Brexit yet to hit UK warehouse sector as Segro delivers another year of solid returns

The annual results of Segro were solid, confirming recent trailing trends for the London-based developer, whose shares have appreciated by 117% in the past five years and over 20% since November, giving it a current market cap of about £4bn. 

The surprising outcome of the Brexit vote “has had little apparent impact on occupier and investor demand for well located, modern urban and big box warehouses”, in 2016, Segro said in its annual results released on February 17. It added that the values of UK commercial real estate fell in the aftermath of Brexit but the impact “was relatively minor” for industrial assets compared to other real estate sectors.

Its top-line, as gauged by gross rental income, rose 7% to £225.5m from £210.7m year-on-year, with net rental income rising 4.3% to £180.6m from £173m one year earlier. Net rental income rose by £7.6m thanks to “the positive net impact of investment activity, development completions and the strengthening of the euro during the period, offset by the impact of disposals”.

A solid operating performance led to a rise in adjusted profit after tax, up 11.1% to £152.6m from £137.3m in 2015. Adjusted earnings per share (EPS) and dividends per share rose 7.1% and 5.1%, respectively, comfortably beating domestic and European inflation rates last year – EPS was underpinned by a 4% rise in like-for-like net rental income, low vacancy rates at 5.7% and a strong contribution from development completions.

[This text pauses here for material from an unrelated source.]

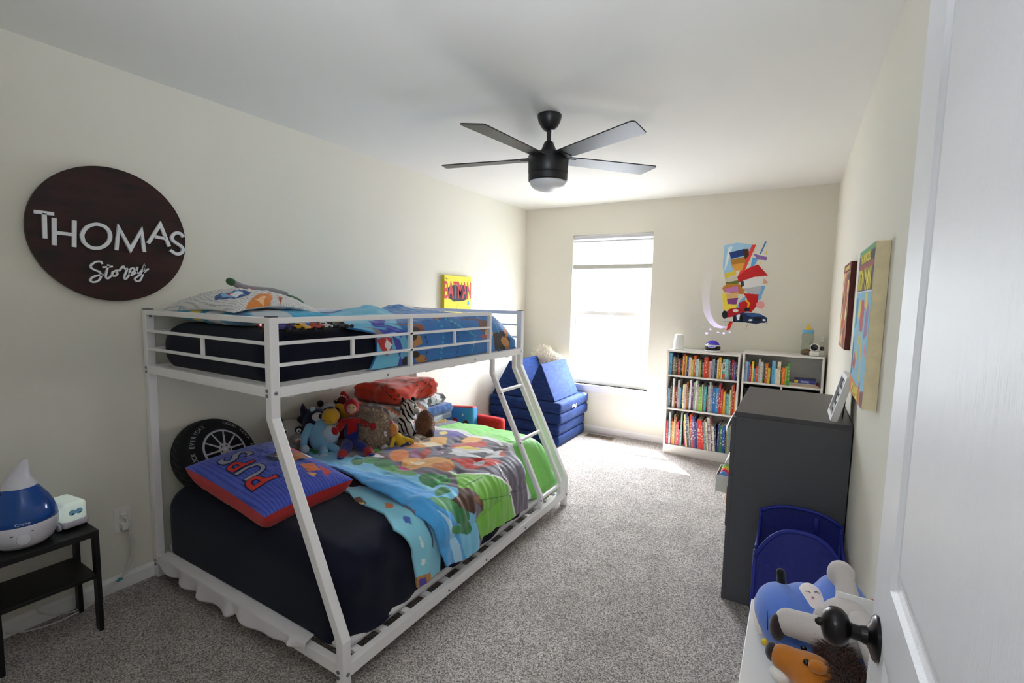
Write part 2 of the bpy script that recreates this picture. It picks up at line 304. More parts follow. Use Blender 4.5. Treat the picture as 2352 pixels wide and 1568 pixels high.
PAT_LOW=[('p','7cc8ec',[(0.142,1.863),(0.412,1.839),(0.596,1.846),(0.907,1.841),(1.068,1.814),(1.294,1.79),(1.467,1.847),(1.637,1.89),(1.674,1.881),(1.688,1.764),(1.524,1.712),(1.331,1.659),(1.062,1.72),(0.735,1.647),(0.428,1.601)]),
('p','3f9a58',[(0.011,1.886),(0.169,1.909),(0.383,1.895),(0.43,1.84),(0.364,1.759),(0.222,1.735)]),
('p','8a8490',[(0.468,1.794),(0.492,1.87),(0.573,1.866),(0.586,1.805),(0.534,1.77)]),
('p','66c056',[(0.547,1.932),(0.578,1.99),(0.645,1.998),(0.604,1.922)]),
('p','3c4fa8',[(0.617,2.017),(0.678,2.097),(0.734,2.047),(0.68,1.973)]),
('p','45a3e6',[(0.507,1.686),(0.729,1.652),(1.043,1.725),(1.29,1.692),(1.437,1.685),(1.684,1.768),(1.686,1.606),(1.591,1.566),(1.47,1.527),(1.365,1.482),(1.324,1.515),(1.088,1.543),(0.853,1.546),(0.626,1.593)]),
('p','a9d6f2',[(1.363,1.579),(1.441,1.644),(1.58,1.713),(1.655,1.732),(1.659,1.672),(1.549,1.645),(1.428,1.611)]),
('p','7ec24a',[(1.174,1.941),(1.301,1.988),(1.407,2.129),(1.455,2.177),(1.638,2.233),(1.629,1.9),(1.506,1.858),(1.488,1.916),(1.408,1.904),(1.337,1.816),(1.232,1.924)]),
('p','5fa05a',[(0.807,1.774),(0.89,1.85),(1.007,1.829),(1.098,1.797),(1.041,1.759),(0.868,1.756)]),
('p','2f7d46',[(0.7,1.784),(0.718,1.765),(0.729,1.745),(0.73,1.728),(0.723,1.717),(0.708,1.713),(0.687,1.716),(0.663,1.727),(0.64,1.743),(0.621,1.763),(0.609,1.784),(0.607,1.801),(0.614,1.813),(0.63,1.817),(0.653,1.813),(0.677,1.802)]),
('p','3b8f4c',[(0.753,1.842),(0.769,1.823),(0.776,1.803),(0.775,1.786),(0.765,1.774),(0.748,1.768),(0.726,1.769),(0.703,1.778),(0.682,1.793),(0.666,1.812),(0.657,1.832),(0.658,1.85),(0.668,1.863),(0.686,1.869),(0.709,1.867),(0.732,1.857)]),
('p','2f7d46',[(0.858,1.849),(0.871,1.829),(0.875,1.809),(0.87,1.79),(0.857,1.775),(0.836,1.767),(0.812,1.766),(0.788,1.774),(0.767,1.788),(0.753,1.807),(0.747,1.828),(0.752,1.848),(0.766,1.863),(0.787,1.872),(0.812,1.872),(0.837,1.864)]),
('p','2f7d46',[(1.222,1.835),(1.235,1.811),(1.239,1.786),(1.232,1.763),(1.216,1.746),(1.193,1.737),(1.167,1.738),(1.141,1.748),(1.118,1.766),(1.103,1.79),(1.098,1.816),(1.104,1.84),(1.121,1.858),(1.145,1.867),(1.173,1.866),(1.2,1.855)]),
('p','3f9a58',[(1.255,1.866),(1.267,1.844),(1.272,1.823),(1.269,1.804),(1.258,1.791),(1.241,1.785),(1.22,1.788),(1.198,1.798),(1.179,1.816),(1.165,1.837),(1.16,1.86),(1.162,1.88),(1.174,1.894),(1.192,1.9),(1.214,1.896),(1.236,1.885)]),
('p','2f7d46',[(1.321,1.663),(1.33,1.658),(1.335,1.645),(1.334,1.625),(1.328,1.602),(1.317,1.58),(1.329,1.659),(1.308,1.671),(1.288,1.69),(1.273,1.713),(1.265,1.736),(1.266,1.756),(1.275,1.769),(1.292,1.773),(1.313,1.768),(1.335,1.754)]),
('p','3b8f4c',[(1.397,1.736),(1.412,1.731),(1.42,1.716),(1.421,1.694),(1.414,1.668),(1.4,1.643),(1.383,1.621),(1.364,1.607),(1.346,1.602),(1.332,1.607),(1.323,1.621),(1.322,1.642),(1.328,1.667),(1.34,1.693),(1.358,1.715),(1.378,1.73)]),
('p','2f7d46',[(1.474,1.805),(1.489,1.8),(1.498,1.785),(1.498,1.763),(1.491,1.738),(1.477,1.713),(1.459,1.691),(1.439,1.677),(1.421,1.672),(1.406,1.677),(1.397,1.69),(1.396,1.711),(1.402,1.736),(1.415,1.762),(1.434,1.784),(1.454,1.799)]),
('p','3b8f4c',[(1.429,1.837),(1.441,1.833),(1.447,1.821),(1.448,1.803),(1.442,1.782),(1.431,1.761),(1.417,1.743),(1.402,1.731),(1.388,1.727),(1.377,1.731),(1.37,1.742),(1.369,1.759),(1.374,1.78),(1.385,1.801),(1.399,1.82),(1.414,1.832)]),
('p','2f7d46',[(1.538,1.822),(1.549,1.818),(1.555,1.806),(1.554,1.787),(1.547,1.766),(1.536,1.744),(1.521,1.726),(1.505,1.714),(1.49,1.71),(1.479,1.714),(1.474,1.725),(1.474,1.743),(1.48,1.764),(1.491,1.786),(1.506,1.805),(1.523,1.818)]),
('p','3f9a58',[(1.513,1.738),(1.52,1.735),(1.524,1.726),(1.522,1.711),(1.517,1.695),(1.508,1.679),(1.498,1.665),(1.487,1.656),(1.477,1.652),(1.47,1.655),(1.467,1.664),(1.468,1.678),(1.473,1.694),(1.481,1.711),(1.492,1.725),(1.503,1.735)]),
('p','5a3a2c',[(1.334,1.807),(1.359,1.864),(1.435,1.915),(1.492,1.926),(1.479,1.906),(1.428,1.865),(1.475,1.838),(1.413,1.736),(1.368,1.718),(1.363,1.78)]),
('p','8a5a34',[(1.407,1.855),(1.408,1.904),(1.459,1.915),(1.432,1.875)]),
('l','3a2a30',[(1.179,1.798),(1.203,1.904),(1.231,1.85)],0.006),
('l','3a2a30',[(1.24,1.821),(1.237,1.908)],0.006),
('p','96507a',[(0.785,2.069),(0.79,2.122),(0.869,2.054),(0.898,1.983),(0.87,1.987)]),
('p','6e3a30',[(0.606,1.947),(0.703,1.942),(0.81,1.88),(0.756,1.865)]),
('p','ececf0',[(0.605,1.887),(0.639,1.933),(0.758,1.888),(0.715,1.87)]),
('p','e07820',[(0.84,2.0),(0.865,1.967),(0.879,1.935),(0.879,1.908),(0.867,1.891),(0.844,1.884),(0.813,1.891),(0.778,1.908),(0.745,1.936),(0.718,1.969),(0.702,2.003),(0.699,2.032),(0.712,2.051),(0.737,2.058),(0.771,2.05),(0.807,2.03)]),
('p','a8453a',[(0.842,2.084),(0.832,2.176),(0.881,2.16),(0.921,2.044),(0.9,2.029)]),
('p','e0a050',[(0.846,1.948),(0.894,2.026),(0.979,2.083),(1.078,2.083),(1.163,2.013),(1.164,1.935),(1.043,1.912),(1.007,1.829),(0.898,1.876)]),
('p','c8702e',[(1.041,1.952),(1.079,2.04),(1.163,2.013),(1.174,1.941),(1.104,1.914)]),
('p','d23f8c',[(0.889,1.859),(0.932,1.858),(1.012,1.823),(0.952,1.812)]),
('p','f2d8a8',[(0.902,1.942),(0.926,1.991),(0.998,1.964),(0.992,1.898)]),
('p','8a5a8a',[(0.89,2.191),(0.928,2.229),(0.975,2.15),(0.955,2.113)]),
('p','e6e4ea',[(0.951,2.158),(0.967,2.268),(1.051,2.352),(1.165,2.391),(1.245,2.407),(1.296,2.298),(1.199,2.221),(1.075,2.171)]),
('p','3b2f40',[(0.997,2.213),(1.004,2.2),(1.007,2.186),(1.004,2.174),(0.997,2.165),(0.985,2.161),(0.972,2.162),(0.959,2.169),(0.947,2.18),(0.939,2.193),(0.936,2.207),(0.939,2.22),(0.946,2.229),(0.958,2.233),(0.972,2.231),(0.985,2.225)]),
('p','8a8a98',[(1.078,2.232),(1.138,2.31),(1.238,2.317),(1.177,2.252)]),
('p','b03a30',[(1.233,2.374),(1.245,2.42),(1.302,2.302),(1.259,2.308)]),
('p','c8281e',[(1.05,2.097),(1.226,2.25),(1.33,2.231),(1.317,2.158),(1.264,2.041),(1.131,2.075)]),
('p','b8b8c0',[(1.183,2.165),(1.222,2.198),(1.264,2.154),(1.263,2.105),(1.214,2.11)]),
('p','c63a2a',[(0.904,2.304),(0.938,2.424),(1.069,2.486),(1.108,2.404),(1.046,2.323),(0.967,2.268)]),
('p','e6a64a',[(1.004,2.512),(1.016,2.485),(1.017,2.457),(1.008,2.431),(0.99,2.412),(0.966,2.402),(0.938,2.402),(0.912,2.414),(0.89,2.434),(0.877,2.46),(0.874,2.489),(0.883,2.516),(0.901,2.537),(0.927,2.547),(0.956,2.546),(0.983,2.533)]),
('p','f0d24a',[(0.948,2.282),(0.998,2.342),(1.115,2.344),(1.036,2.278)]),
('p','e2a95a',[(0.672,2.172),(0.687,2.323),(0.801,2.401),(0.867,2.306),(0.821,2.169),(0.728,2.131)]),
('p','f2e0c0',[(0.744,2.194),(0.791,2.267),(0.863,2.289),(0.825,2.184)]),
('p','40302c',[(0.749,2.294),(0.758,2.28),(0.76,2.266),(0.756,2.253),(0.747,2.243),(0.734,2.238),(0.719,2.238),(0.704,2.243),(0.691,2.254),(0.682,2.268),(0.68,2.282),(0.683,2.296),(0.692,2.306),(0.706,2.311),(0.721,2.311),(0.737,2.305)]),
('p','e08a2c',[(0.683,2.1),(0.698,2.163),(0.821,2.169),(0.764,2.092)]),
('p','4a3f9e',[(0.57,2.458),(0.794,2.647),(0.844,2.552),(0.829,2.436),(0.687,2.413)]),
('p','e9d36a',[(0.738,2.486),(0.746,2.472),(0.749,2.458),(0.747,2.446),(0.739,2.437),(0.728,2.433),(0.715,2.434),(0.701,2.44),(0.689,2.451),(0.681,2.465),(0.678,2.479),(0.68,2.492),(0.687,2.501),(0.699,2.505),(0.713,2.504),(0.727,2.497)]),
('p','7a5a40',[(0.478,2.564),(0.59,2.679),(0.749,2.736),(0.726,2.633),(0.59,2.505)]),
('p','e0a050',[(0.692,2.679),(0.753,2.757),(0.777,2.669)]),
('p','eceaf0',[(0.954,2.552),(1.043,2.69),(1.218,2.66),(1.23,2.596),(1.061,2.551)]),
('l','f4f4f6',[(1.169,1.948),(1.301,1.988),(1.39,2.117),(1.459,2.189),(1.642,2.236)],0.012),
('l','f4f4f6',[(1.308,2.195),(1.389,2.151),(1.487,2.215)],0.008),
('l','4a444e',[(1.342,1.863),(1.356,2.127),(1.357,2.376)],0.004),
('l','3f7a2c',[(1.435,1.915),(1.494,2.179)],0.004),
('l','4a444e',[(1.492,2.191),(1.526,2.468)],0.004)]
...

Segro is particularly focused on sustainable growth that should be achieved based on a sound cost base, which is measured by the total cost ratio (TCR), a key measure of cost management. The TCR for 2016 increased marginally to 23% from 22.2% for 2015. 

Chief Executive David Sleath said: “We have had a record year for development completions, delivering 422,000 sq m of new warehouse space, of which 80% is now let.

“We have a high-quality pipeline of developments under construction and more under discussion, reflecting the continuing strength of occupier demand for, and short supply of, well located, modern urban and big box warehouses,” he added.

SEGRO plc and its UK subsidiaries achieved Real Estate Investment Trust (REIT) status from 1 January 2007. It currently owns, manages and develops modern warehouses and light industrial property totaling over 6m sq m of space valued at £8bn.

Other highlights of the year included “£325m of new equity raised to fund development” and the sale of £565m of non-core assets at a blended 5.9% yield.

Development capex is expected to be in excess of £300m this year, it added.